Wednesday, May 20, 2009

How GWT Works & Our First Design Decision

GWT allows you to write Java code, which then gets compiled down into Javascript suitable to run in any major web browser. For Java programmers, this means using your familiar language to create the client side of a web application. Hooray!

A GWT application does run inside of a web page; it's important not to forget that we aren't actually writing Java. We're writing Javascript that runs in a browser, so not everything is the way we're used to it.

Our first major design decision is how to integrate the GWT application into the web page. Here are the options:

HTML First

In this option, the HTML files control the layout and look and feel of the site, while the GWT application will fill in specific areas in the page with their own information. A web designer would create the page, and leave in blank divs for the GWT application to use.

The advantage of this is that the web designer doesn't have to understand anything about GWT. They just have to give their divs appropriate ids.

Pure GWT

In this approach, the basic HTML file is empty, and the entire user interface is built using GWT. The advantage of this is that you have, basically, only one page in the entire application. It all loads, and after that asynchronous calls are made to fetch data. The GWT code can change the components on the page all it wants.
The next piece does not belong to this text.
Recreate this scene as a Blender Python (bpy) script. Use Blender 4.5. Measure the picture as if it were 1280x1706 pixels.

The disadvantage is that it looks like an application, not a pretty web page. You can take alook at Gmail to see what this would look like.

Another disadvantage is that a pure GWT site won't index well in search engines. This isn't a problem for member-only areas, but is for the public areas of the site.

And The Answer Is?

Ultimately, I think the HTML First option is the way to go. It allows you to leverage talented web designers to create a very nice looking site, and allows the GWT programmers to focus on just the logic of the application and not on how it looks. We can also get pages indexed.
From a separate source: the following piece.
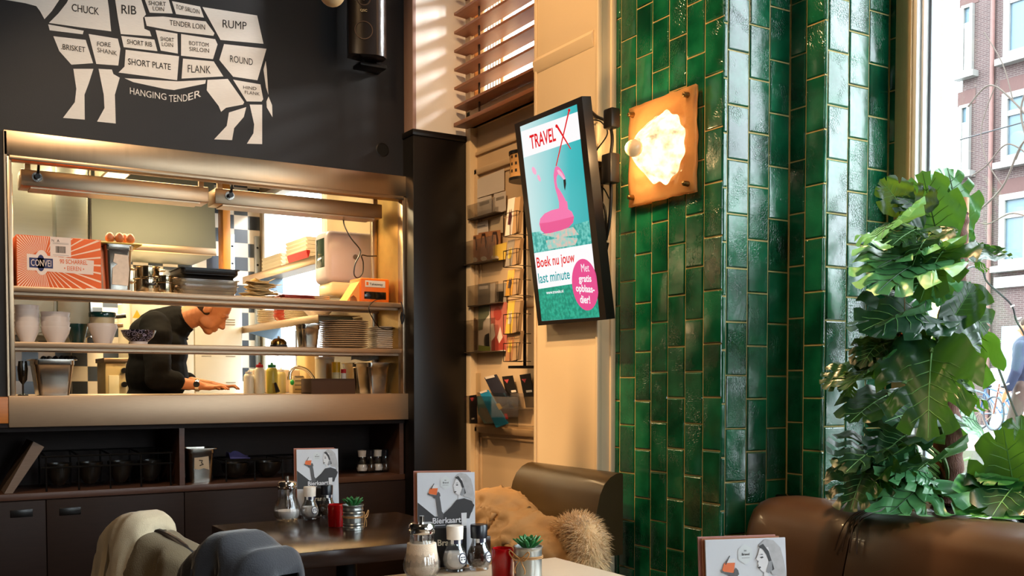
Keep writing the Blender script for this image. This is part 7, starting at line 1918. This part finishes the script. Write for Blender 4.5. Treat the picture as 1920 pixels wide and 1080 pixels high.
# second, low plant at the right end of the sill
cal = thing('broad_leaf_plant', 'low plant with broad striped leaves at the right end of the sill', 'plant', tuple(onz(1935, 962, ZS)))
c0 = Vector(cal.location)
def striped_material():
    m_, nt, b = newmat('striped_broad_leaf'); L = nt.links; out = nt.nodes['Material Output']; tc = N(nt, 'ShaderNodeTexCoord')
    wv = N(nt, 'ShaderNodeTexWave', i_Scale=9.0, i_Distortion=2.5); wv.bands_direction = 'DIAGONAL'; L.new(tc.outputs['Object'], wv.inputs['Vector'])
    cr = N(nt, 'ShaderNodeValToRGB'); cr.color_ramp.elements[0].color = lin('#1f5f2e'); cr.color_ramp.elements[1].color = lin('#5fa350'); L.new(wv.outputs['Color'], cr.inputs[0])
    L.new(cr.outputs[0], b.inputs['Base Color']); b.inputs['Roughness'].default_value = .3
    tl = N(nt, 'ShaderNodeBsdfTranslucent'); tl.inputs['Color'].default_value = lin('#8fc040'); ms = N(nt, 'ShaderNodeMixShader'); ms.inputs[0].default_value = .25
    L.new(b.outputs[0], ms.inputs[1]); L.new(tl.outputs[0], ms.inputs[2]); L.new(ms.outputs[0], out.inputs['Surface'])
    return m_
STRP = striped_material()
for k, (b_, t_, tw, nm, sz, kd, mt2) in enumerate((((1905, 930), (1885, 840), .10, (1, -.2, .4), 1.25, 3, LEAFM), ((1910, 880), (1919, 800), .05, (1, .2, .3), 1.3, 3, LEAFM), ((1885, 905), (1822, 952), -.02, (.8, -.3, .6), 1.0, 3, STRP), ((1890, 890), (1835, 890), -.04, (.7, -.2, .7), 1.0, 3, STRP), ((1908, 925), (1850, 962), .12, (.8, 0, .6), 1.25, 3, STRP), ((1915, 900), (1872, 930), .14, (.9, -.2, .5), 1.2, 3, LEAFM), ((1920, 920), (1980, 870), .05, (.8, .3, .4), 1.1, 3, LEAFM), ((1925, 940), (1990, 950), .05, (.6, .3, .8), 1.1, 3, STRP))):
    a = ony(*b_, c0.y); e = ony(*t_, c0.y); e = e + (Vector((0, 0, EYE)) - e).normalized() * tw
    leaf(cal, c0 + Vector((0, 0, .09)), a, e - a, VW * nm[0] + RT * nm[1] + Vector((0, 0, nm[2])), (e - a).length * sz, kd, mt2, seed=50 + k)
MB().lathe([(0, 0), (.05, 0), (.065, .09), (.065, .1), (.058, .1), (.05, .085), (0, .085)], c=tuple(c0), seg=22).build('flower_pot', mat('grey_flower_pot', '#5f676c', .6, var=.1), cal)
# string of fairy lights in the window
fl = thing('fairy_light_string', 'dark cable of small fairy lights hanging down the window glass', 'light string', tuple(ony(1880, 620, tb0.y + .16)))
def fy(px, py): return ony(px, py, tb0.y + .14)
MB().tube(catmull([fy(1800, 515), fy(1822, 500), fy(1842, 508), fy(1852, 530), fy(1895, 570), fy(1905, 600), fy(1918, 622), fy(1925, 640)], 6), .004, 6).build('cable', BLACKPL, fl)
MB().tube(catmull([fy(1858, 650), fy(1872, 690), fy(1885, 725), fy(1900, 765), fy(1915, 800), fy(1925, 830)], 6), .005, 6).build('cable', BLACKPL, fl)
for px, py in ((1895, 575), (1908, 598), (1885, 722), (1905, 738), (1912, 803), (1868, 680)):
    p = fy(px, py); MB().tube([p, p + Vector((.012, -.008, .006))], [.004, .003], 6).build('bulb', mat('fairy_bulb', '#d8d4c8', .2), fl)


# ================================================================== THE STREET OUTSIDE
GZ = .28; FX = 21.5
struct(MB().box(3.44, 40, -40, 60, GZ - .2, GZ).build('ground_street', mat('street_paving', '#666563', .9, var=.15, scale=2)))
m = MB()
for k in range(5): m.box(9.5 + k * .9, 9.8 + k * .9, -20, 30, GZ, GZ + .012)
struct(m.build('trim_street_bands', mat('street_band', '#7d7c7a', .9)))
def fpt(px, py): return onx(px, py, FX)
bd = thing('brick_house', 'tall red brick house across the street with white windows', 'building', (FX + 3, 8, GZ))
yE = fpt(1804, 200).y
m = MB().box(FX, FX + 8, 1.0, yE, GZ, 12.0); m.build('brick_wall', BRICK, bd, loc=None)
WF = mat('white_window_paint', '#807e7a', .5, var=.03); WG = mat('far_window_glass', '#4d626d', .35, var=.25, scale=.6)
LINT = mat('brick_lintel', '#533b37', .85, var=.2, scale=8, stretch=(1, 14, 1))
def fwin(pa, pb, pya, pyb, sill=True, bars=True):
    ya, yb_ = fpt(pb, (pya + pyb) / 2).y, fpt(pa, (pya + pyb) / 2).y
    pm = pa; z1, z0 = fpt(pm, pya).z, fpt(pm, pyb).z
    f = MB()
    fr_ = .14 if pb - pa > 40 else .07
    for bx_ in ((ya, yb_, z1 - fr_, z1), (ya, yb_, z0, z0 + fr_), (ya, ya + fr_, z0 + fr_, z1 - fr_), (yb_ - fr_, yb_, z0 + fr_, z1 - fr_)): f.box(FX - .10, FX + .02, *bx_)
    if bars: f.box(FX - .08, FX + .0, ya + fr_, yb_ - fr_, z0 + (z1 - z0) * .66, z0 + (z1 - z0) * .66 + .12).box(FX - .08, FX + .0, (ya + yb_) / 2 - .06, (ya + yb_) / 2 + .06, z0 + fr_, z0 + (z1 - z0) * .66)
    w_ = f.build('window', WF, bd)
    MB().box(FX - .04, FX - .02, ya + fr_, yb_ - fr_, z0 + fr_, z1 - fr_).build('pane', WG, w_)
    if sill: MB().box(FX - .22, FX + .02, ya - .12, yb_ + .12, z0 - .14, z0).build('window_sill', WF, w_)
    MB().box(FX - .012, FX + .01, ya - .1, yb_ + .1, z1, z1 + .34).build('lintel', LINT, w_)
fwin(1886, 1990, -40, 112); fwin(1882, 1985, 178, 306); fwin(1877, 1980, 367, 500)
fwin(1806, 1827, 14, 140, bars=True); fwin(1802, 1821, 200, 325)
fwin(2040, 2150, -20, 125); fwin(2030, 2140, 185, 310); fwin(2020, 2130, 370, 505)
z_ = fpt(1880, 530).z; MB().box(FX - .1, FX + .05, 1.0, fpt(1868, 530).y, z_ - .12, z_ + .12).build('stone_band', mat('stone_band', '#b4b0ac', .8, var=.1), bd)
MB().box(FX - .06, FX + .05, 2.0, fpt(1880, 650).y, GZ + .1, fpt(1880, 612).z).build('shop_front', mat('grey_shop_front', '#6f7478', .5, var=.1), bd)
m = MB(); z0_ = fpt(1890, 712).z; z1_ = fpt(1890, 690).z
m.box(FX - .1, FX + .02, 1.2, fpt(1862, 700).y, GZ + .0, z1_); sh_ = m.build('shutter', mat('pale_roller_shutter', '#a9b4bb', .5, var=.3, scale=30, stretch=(.1, .1, 6)), bd)
MB().cyl((FX - .06, fpt(1862, 200).y, GZ), (FX - .06, fpt(1862, 200).y, 12), .05, seg=8).build('drain_pipe', mat('drain_pipe', '#6b4d47', .6), bd)
# pale far building at the end of the street
pb_ = thing('pale_far_building', 'pale building far off behind the brick house', 'building', (24, 30, GZ))
MB().box(22, 34, 27, 40, GZ, 8.0).build('wall', mat('pale_render', '#d9d6d0', .9, var=.03), pb_); MB().box(21.8, 34.2, 26.8, 40.2, 8.0, 8.4).build('eaves', mat('pale_eaves', '#c9b9a8', .8), pb_)
# bare street tree
tr_ = thing('bare_street_tree', 'bare winter tree with thin branches in front of the brick house', 'tree', (12, 4.0, GZ))
def tp3(px, py, x=12.0): return onx(px, py, x)
TB = mat('tree_bark_grey', '#5a5048', .9, var=.2)
MB().tube(catmull([Vector((12, 4.4, GZ)), Vector((12.05, 4.5, 2.5)), tp3(1985, 330), tp3(1960, 250)], 6), [.10] * 10 + [.06] * 9, 8).build('trunk', TB, tr_)
for pts, r_ in ((((1975, 330), (1925, 262), (1880, 350), (1830, 400)), .014), (((1960, 260), (1900, 190), (1855, 160), (1815, 200)), .012), (((1940, 300), (1890, 270), (1850, 310), (1822, 330)), .010), (((1925, 262), (1915, 200), (1945, 120), (1960, 40)), .014), (((1900, 190), (1880, 120), (1845, 60)), .008), (((1880, 350), (1850, 300), (1840, 240), (1870, 150)), .008), (((1960, 420), (1900, 400), (1850, 420), (1815, 405)), .009), (((1905, 300), (1930, 230), (1925, 170)), .007)):
    MB().tube(catmull([tp3(*p) for p in pts], 8), r_, 5).build('branch', TB, tr_)
MB().tube([onx(1800, 262, 16.5), onx(1930, 226, 16.5)], .012, 5).build('overhead_wire', BLACKPL)
tag(bpy.data.objects['overhead_wire'], 'thin overhead wire crossing in front of the brick house', 'wire')
# bicycles
def bicycle(x, y, rz, label, col):
    t = thing('bicycle', label, 'bicycle', (x, y, GZ), rz=rz, group='parked bicycles')
    fm = mat('bike_frame_' + col.strip('#'), col, .4, .2); ty = mat('bike_tyre', '#3a3a3c', .7)
    for wx in (-.52, .52):
        m = MB(); m.tube([(wx + .34 * math.cos(a), 0, .35 + .34 * math.sin(a)) for a in [2 * math.pi * i / 28 for i in range(29)]], .019, 6)
        w_ = m.build('wheel', ty if wx > 0 else mat('blue_tyre', '#5a86a8', .6), t, local=True)
        m = MB()
        for k in range(12): a = 2 * math.pi * k / 12; m.tube([(wx, 0, .35), (wx + .33 * math.cos(a), 0, .35 + .33 * math.sin(a))], .003, 4)
        m.build('spokes', STEEL, w_, local=True)
    m = MB()
    for a, b_ in (((-.52, 0, .35), (-.15, 0, .33)), ((-.15, 0, .33), (-.25, 0, .85)), ((-.52, 0, .35), (-.23, 0, .75)), ((-.15, 0, .33), (.38, 0, .80)), ((-.23, 0, .75), (.36, 0, .88)), ((.34, 0, .95), (.52, 0, .35))): m.tube([a, b_], .017, 7)
    m.build('frame', fm, t, local=True)
    MB().tube(catmull([(.20, -.26, .98), (.32, -.2, 1.04), (.35, 0, 1.02), (.32, .2, 1.04), (.20, .26, .98)], 5), .012, 6).build('handlebar', STEEL, t, local=True)
    MB().ball((-.26, 0, .90), (.13, .07, .04), 12, 8).build('saddle', BLACKPL, t, local=True)
    return t
for px, py, lb, rz, c in ((1832, 805, 'parked bicycle outside, furthest left behind the plant', R(75), '#4c5c70'), (1868, 806, 'parked bicycle outside with blue tyre, second from the left', R(70), '#2f4f7a'), (1892, 810, 'parked bicycle outside, nearest the picture edge', R(66), '#7a4a3a')):
    p = onz(px, py, GZ); bicycle(p.x, p.y, rz, lb, c)
# curved metal rail and planter bin just outside
cr_ = MB().tube(catmull([onx(1818, 826, 5.2), onx(1835, 822, 5.2), onx(1856, 836, 5.2), onx(1880, 852, 5.2), onx(1905, 855, 5.2), onx(1935, 845, 5.2), Vector((5.2, .6, GZ + .02)), Vector((5.2, .55, GZ))], 6), .022, 8).build('curved_rail', mat('galvanised_rail', '#b4babd', .4, .5))
tag(cr_, 'curved galvanised tube rail outside the window', 'rail')
q = onz(1838, 960, GZ) if False else onx(1836, 850, 4.6)
bn = thing('street_planter', 'grey round planter outside behind the monstera trunk', 'planter', (q.x, q.y, GZ))
MB().lathe([(0, 0), (.10, 0), (.13, q.z - GZ), (.13, q.z - GZ + .02), (.115, q.z - GZ + .02), (.11, q.z - GZ - .03), (0, q.z - GZ - .03)], seg=22).build('pot', mat('street_planter_grey', '#7b848a', .7, var=.1), bn, local=True)
MB().ball((0, 0, q.z - GZ + .02), (.09, .09, .05), 12, 8).build('pink_flowers', mat('pink_flowers', '#c98a9c', .7, var=.4, scale=40), bn, local=True)
# passer-by at the picture edge
pq = onx(1925, 700, 11.0)
ps_ = thing('person', 'passer-by in a dark blue jacket at the right picture edge', 'person', (pq.x, pq.y, GZ), rz=R(100))
PSK = MATS['skin']
s3 = [('e', (0, 0, 1.60), (.095, .075, .115)), ('c', (0, 0, 1.42), (0, 0, 1.52), .05, .05), ('c', (0, 0, 1.35), (0, 0, .95), .12, .12), ('c', (.09, 0, 1.585), (.105, 0, 1.57), .012, .013)]
for sd in (-1, 1):
    s3 += [('c', (0, sd * .17, 1.38), (.02, sd * .23, 1.10), .05, .042), ('c', (.02, sd * .23, 1.10), (.12, sd * .22, .88), .04, .03), ('e', (.15, sd * .22, .82), (.03, .02, .05)), ('e', (0, sd * .076, 1.60), (.018, .01, .03))]
    s3 += [('c', (0, sd * .09, .92), (sd * .12, sd * .10, .48), .085, .055), ('c', (sd * .12, sd * .10, .48), (sd * .16, sd * .10, .08), .053, .035), ('c', (sd * .16, sd * .10, .045), (sd * .16 + .14, sd * .10, .035), .04, .035)]
    for k in range(4): s3.append(('c', (.155 + .004 * k, sd * .22 + (k - 1.5) * .012, .80), (.165, sd * .22 + (k - 1.5) * .012, .745), .009, .008))
    s3.append(('c', (.17, sd * .205, .84), (.195, sd * .195, .79), .010, .009))
blob('body', s3, .011, [PSK], ps_, 3)
j3 = [('c', (0, 0, 1.36), (0, 0, .90), .155, .16), ('e', (0, 0, 1.33), (.13, .20, .12))]
for sd in (-1, 1): j3 += [('c', (0, sd * .17, 1.38), (.02, sd * .235, 1.10), .07, .062), ('c', (.02, sd * .235, 1.10), (.10, sd * .225, .92), .06, .05)]
blob('jacket', j3, .014, [mat('dark_blue_jacket', '#262d45', .8, var=.15)], ps_, 3)
t3 = []
for sd in (-1, 1): t3 += [('c', (0, sd * .09, .92), (sd * .12, sd * .10, .48), .10, .07), ('c', (sd * .12, sd * .10, .48), (sd * .16, sd * .10, .12), .068, .06)]
blob('trousers', t3, .014, [mat('brown_trousers', '#4a3a34', .8, var=.15)], ps_, 3)
blob('hair', [('e', (-.015, 0, 1.635), (.095, .082, .095))], .009, [HAIR], ps_, 2)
Unfortunately for my students, if they choose that option it means they'll have to learn some HTML. If they've escaped it so far, that isn't such a bad thing in this day and age. But it does mean extra work learning something we won't cover in class.

I'll be using that option for my sample application. I'm not a great web designer (just the opposite, in fact), but I hope to be able to find someone to make it pretty later.

1 comment:

  1. Thanks,even i was stuck with the design part using the 2nd approach.No I would follow the first on.